Tuesday, December 17, 2024

LA Times Owner Talks With Staffer, Promises Change

Dr. Patrick Soon-Shiong

The owner of the Los Angeles Times, Dr. Patrick Soon-Shiong, suggested in a new interview with his own staff that he would sell the paper if he doesn't see financial progress.

"I’ll continue to fund it, yes," as long as he sees progress, he said during an interview published by his own paper. Soon-Shiong said it was important for the LA Times to increase their reach, and said the only way to do so was "to not be an echo chamber of one side."

Fox News Digital reports Soon-Shiong's paper lost over 20,000 subscribers after he stopped the editorial board from endorsing Vice President Kamala Harris before the election, which also set off outrage and resignations among his own staff. During other recent interviews, the owner has vowed a major shakeup at the LA Times, and lamented that his paper conflated news and opinion.

The Times has about 650,000 paid readers, combining print, digital and other third-party platforms. About 275,000 of those are direct digital subscribers. He said it was essential to build a bigger audience, which he described as key to securing the 143-year-old newspaper’s future.

People "who cancel [their] subscription should respect the fact that there may be two views on a certain point, and nobody has 100% the right view," Soon-Shiong told the outlet. "And it’s really important for us [to] heal the nation. We’ve got to stop being so polarized."

Soon-Shiong has said he wants to bring in more conservative writers on the opinion side and on the editorial board. He recently announced that CNN political commentator Scott Jennings, a conservative voice on the network, would be part of the new board.

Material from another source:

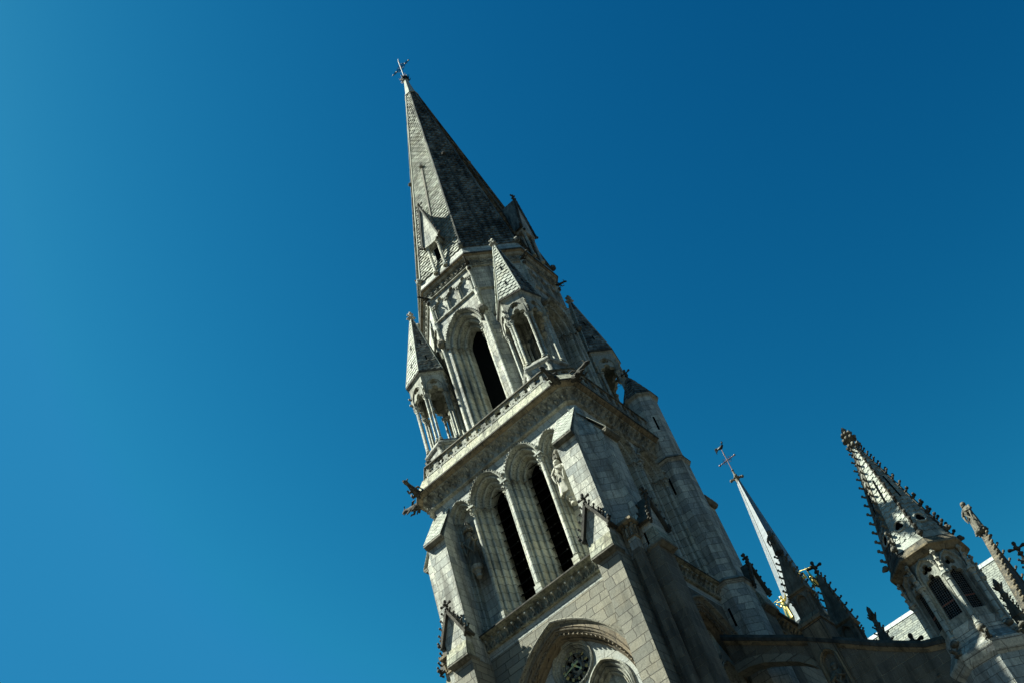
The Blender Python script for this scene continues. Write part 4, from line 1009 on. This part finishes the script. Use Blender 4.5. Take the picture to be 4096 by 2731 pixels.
def square_pinnacle(name, cx, cy, zb, ze, zt, hw, label, grp=None, stat=False, mat='crust_mid'):
    pn = empty(name, label, 'pinnacle', grp)
    b = MB()
    for r in range(4):
        b.M = T(cx, cy, 0) @ rotz(90*r)
        b.plate([(-hw, zb), (hw, zb), (hw, ze), (-hw, ze)], [arch_c(hw*.55, hw*.4, ze-hw*1.35, zb+.12, 6)], hw, None)
    b.M = Matrix.Identity(4)
    sh = b.build('pinnacle_shaft', mat, pn)
    b = MB(); b.box(cx-hw+.12, cx+hw-.12, cy-hw+.12, cy+hw-.12, zb, ze-.05); b.build('niche_back', mat, sh)
    for r in range(4):
        b = MB(); b.M = T(cx, cy, 0) @ rotz(90*r)
        sweep_arch(b, [(hw*.72, 0), (hw*.72, -.03), (hw*.64, -.05), (hw*.6, .0), (hw*.55, .03), (hw*.53, .12)], 0, hw*.4, ze-hw*1.35, zb+.1, -hw, 7)
        b.build('shaft_arcade', mat, sh)
        b = MB(); b.M = T(cx, cy, 0) @ rotz(90*r+45)
        d = hw*1.414
        column(b, 0, -d, zb, ze-hw*1.0, hw*.13, 6, .14, .16); crocket(b, (0, -d-.01, ze-hw*.9), (0, -1, .2), hw*.25); crocket(b, (0, -d-.01, ze-hw*.5), (0, -1, .2), hw*.22)
        b.build('angle_shaft', mat, sh)
    b = MB(); q = hw+.09
    b.prism([(cx-hw, cy-hw), (cx+hw, cy-hw), (cx+hw, cy+hw), (cx-hw, cy+hw)], ze-.08, ze-.0, [(cx-q, cy-q), (cx+q, cy-q), (cx+q, cy+q), (cx-q, cy+q)]); b.box(cx-q, cx+q, cy-q, cy+q, ze, ze+.06)
    b.build('pinnacle_cornice', 'cornice', pn)
    b = MB(); q = hw+.05; w = .09
    b.prism([(cx-q, cy-q), (cx+q, cy-q), (cx+q, cy+q), (cx-q, cy+q)], ze+.06, zt, [(cx-w, cy-w), (cx+w, cy-w), (cx+w, cy+w), (cx-w, cy+w)])
    for r in range(4):
        a = radians(45+90*r); n_ = max(5, int((zt-ze)/.33))
        for j in range(n_):
            u = (j+.4)/n_; rr = (q*(1-u)+w*u)*1.414
            crocket(b, (cx+rr*cos(a), cy+rr*sin(a), ze+.1+(zt-ze)*u), (cos(a), sin(a), .1), .095)
    b.build('spirelet', 'crust_mid', pn, 50)
    b = MB()
    if stat: b.lathe([(.08, zt-.1), (.16, zt), (.13, zt+.06), (.2, zt+.14), (.2, zt+.18)], 8, (cx, cy))
    else: finial_cross(b, cx, cy, zt+.1, .62, (.95, .3))
    b.build('pinnacle_finial', 'crust', pn, 50)
    return pn
square_pinnacle('pinnacle', 7.9, 1.3, -13.0, -11.75, -9.75, .35, 'dark crocketed pinnacle crowned by a small figure, standing on the flying buttress pier', 'pinnacles behind the flying buttress', True)
square_pinnacle('pinnacle', 7.87, 5.1, -13.9, -11.8, -9.2, .38, 'dark crocketed pinnacle with a leaf-cross top, right of the figure-topped one', 'pinnacles behind the flying buttress')
b = MB(); statue(b, 7.9, 1.3, -9.58, 1.15, -pi/2-.3, False, 'fold'); tag(b.build('stone_statue', 'crust_mid', None, 60), 'small figure standing on the pinnacle in front of the slender lead spire', 'statue')
def bud_pinnacle(cx, cy, zt, zn, zb, r, label, seg=8):
    pn = empty('pinnacle', label, 'pinnacle', 'small leaf-topped pinnacles')
    b = MB(); b.lathe([(r, zb-3), (r, zb), (r*1.15, zb+.02), (r*1.1, zb+.08), (r*.3, zn)], 4, (cx, cy), pi/4)
    for i in range(4):
        a = pi/4+i*pi/2; n_ = max(3, int((zn-zb)/.28))
        for j in range(n_):
            u = (j+.3)/n_; rr = r*1.1+(r*.3-r*1.1)*u; crocket(b, (cx+rr*cos(a), cy+rr*sin(a), zb+.1+(zn-zb)*u), (cos(a), sin(a), .2), .075)
    b.lathe([(.08, zn-.5), (.1, zn), (.14, zn+.08), (.09, zn+.16), (.1, zn+.3)], 6, (cx, cy))
    b.build('pinnacle_shaft', 'crust_mid', pn, 50)
    b = MB()
    for i in range(6):
        a = i*pi/3; b.tube([(cx, cy, zn+.2), (cx+.12*cos(a), cy+.12*sin(a), zn+.42), (cx+.2*cos(a), cy+.2*sin(a), zn+.55)], [.035, .055, .022], 5)
    b.lathe([(.05, zn+.2), (.12, zn+.5), (.08, zt-.12), (.01, zt)], 6, (cx, cy)); b.build('pinnacle_finial', 'crust_mid', pn, 50)
bud_pinnacle(9.28, 4.0, -12.2, -13.15, -14.3, .34, 'small dark pinnacle with leafy bud before the left end of the lit slate roof')
bud_pinnacle(14.02, 4.0, -14.1, -14.95, -15.9, .26, 'small dark pinnacle with a long bud, right of the lantern against the slates')
b = MB(); finial_cross(b, 10.55, 2.4, -15.75, .72, (.9, .4)); b.lathe([(.10, -17.5), (.07, -15.8)], 6, (10.55, 2.4))
tag(b.build('leaf_cross', 'crust', None, 50), 'dark stone leaf cross poking above the sloping coping left of the lantern', 'finial')

# ------------------------------------------------------------------ nave and transept
nave = empty('church_nave', 'dark nave wall with carved cornice and parapet running back behind the stair turret', 'church')
b = MB(); b.box(-4.6, 4.6, 4.35, 30, -37.6, -9.1); b.build('nave_wall', 'granite', nave)
b = MB()
pr = [(4.6, -9.3), (4.68, -9.25), (4.66, -9.18), (4.64, -8.8), (4.74, -8.7), (4.86, -8.62), (4.9, -8.6)]
b.loft([[(x, y, z) for x, z in pr] for y in (4.3, 17)], False)
for i in range(34):
    y = 4.6+i*.36; b.tube([(4.66, y, -9.12), (4.74, y, -8.95), (4.82, y, -8.85)], [.04, .05, .06], 5); b.ball((4.85, y, -8.84), .07, 5)
b.build('nave_cornice', 'cornice', nave)
b = MB(); b.prism([(4.4, 4.2), (5.02, 4.2), (5.02, 17), (4.4, 17)], -8.6, -8.5); b.prism([(4.5, 4.2), (4.98, 4.2), (4.98, 17), (4.5, 17)], -8.5, -8.1, [(4.6, 4.2), (4.7, 4.2), (4.7, 17), (4.6, 17)])
b.build('nave_coping', 'crust', nave)
b = MB(); b.add([(-4.5, 4.35, -8.55), (4.5, 4.35, -8.55), (0, 4.35, -5.0), (-4.5, 30, -8.55), (4.5, 30, -8.55), (0, 30, -5.0)], [[0, 1, 2], [1, 4, 5, 2], [0, 2, 5, 3]]); b.build('nave_roof', 'slate', nave)
tr = empty('transept', 'transept with sunlit slate roof and pale ridge, behind the lantern turret', 'church')
GX, RY, RZ = 12.72, 20., -5.0
tn = math.tan(radians(60)); HWT = 4.6
b = MB(); b.quad((0, RY-HWT, RZ-HWT*tn), (GX, RY-HWT, RZ-HWT*tn), (GX, RY, RZ), (0, RY, RZ)); b.quad((GX, RY+HWT, RZ-HWT*tn), (0, RY+HWT, RZ-HWT*tn), (0, RY, RZ), (GX, RY, RZ))
rf = b.build('transept_roof', 'slate', tr)
b = MB(); b.add([(x, RY+y, RZ+z) for x in (0, GX) for y, z in ((-.17, -.26), (-.19, -.24), (-.03, .06), (.03, .06), (.19, -.24))], [[0, 5, 6, 1], [1, 6, 7, 2], [2, 7, 8, 3], [3, 8, 9, 4]])
for i in range(18): b.tube([(i*.72+.3, RY-.20, RZ-.26), (i*.72+.3, RY-.02, RZ+.08)], .018, 4)
b.build('ridge_lead', 'zinc', tr)
for xx, dz in ((10.6, 2.6), (11.2, 1.5), (6.0, 2.2)):
    b = MB(); b.tube([(xx, RY-dz/tn-.03, RZ-dz), (xx, RY-dz/tn-.22, RZ-dz+.05), (xx, RY-dz/tn-.24, RZ-dz+.2)], .018, 4); b.build('roof_hook', 'iron', tr)
b = MB(); b.add([(9.7, RY-3.2, RZ-3.2*tn), (10.3, RY-3.2, RZ-3.2*tn), (10.0, RY-2.75, RZ-2.75*tn+.02), (10.0, RY-3.3, RZ-3.0*tn+.12)], [[0, 1, 3], [1, 2, 3], [2, 0, 3]]); b.build('roof_vent', 'crust', tr)
b = MB()
gz = RZ+1.25
b.add([(x, RY+y, z) for x in (GX, GX+.22) for y, z in ((-HWT-.3, -37.6), (-HWT-.3, gz-(HWT+.3)*tn), (0, gz), (HWT+.3, gz-(HWT+.3)*tn), (HWT+.3, -37.6))],
      [[0, 1, 2, 3, 4], [9, 8, 7, 6, 5], [0, 5, 6, 1], [1, 6, 7, 2], [2, 7, 8, 3], [3, 8, 9, 4]])
gw = b.build('gable_wall', 'crust', tr)
b = MB()
for sg in (-1, 1):
    d = Vector((0, sg*-1, tn)).normalized(); nn = Vector((0, sg*tn, 1)).normalized()
    P0, P1 = Vector((0, RY+sg*(HWT+.35), gz-(HWT+.35)*tn)), Vector((0, RY, gz))
    b.loft([[tuple(Vector((GX+x, 0, 0))+P0+(P1-P0)*t_+nn*o_) for x, o_ in ((-.04, .0), (-.04, .10), (.27, .10), (.27, 0))] for t_ in (0, 1)], True, True, True)
    for j in range(20):
        q = P0.lerp(P1, (j+.5)/20)+nn*.12; crocket(b, (GX+.25, q.y, q.z), (.9, nn.y*.6, nn.z*.6), .14) 
b.build('gable_rake', 'cornice', tr, 50)
b = MB(); b.lathe([(.14, gz-.4), (.18, gz), (.13, gz+.1), (.3, gz+.22), (.36, gz+.34), (.36, gz+.42)], 8, (GX+.11, RY))
for j in range(8): b.ball((GX+.11+.33*cos(j*pi/4), RY+.33*sin(j*pi/4), gz+.26), .075, 5)
b.build('gable_pedestal', 'crust_mid', tr, 50)
b = MB(); statue(b, GX+.11, RY, gz+.42, 1.95, -pi/2-.5, False, 'fold'); tag(b.build('stone_statue', 'crust_mid', None, 60), 'draped figure on the peak of the transept gable, right edge', 'statue')
square_pinnacle('pinnacle', 15.3, 5.0, -17., -15.4, -13.6, .16, 'thin dark crocketed pinnacle at the far right edge', 'small leaf-topped pinnacles')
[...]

Soon-Shiong also said his goal was to make the paper's culture a "middle-of-the-road, trustworthy news source." Reporters at the outlet have bristled at his suggestion that it wasn't down the middle before, although the LA Times acknowledged its editorial board leaned to the left – it had only endorsed Democrats for president since it began making those choices in 2008. 

He also aroused anger in the newsroom when he suggested an AI-powered "bias meter" that would let readers know the ideological lean of a story or opinion piece.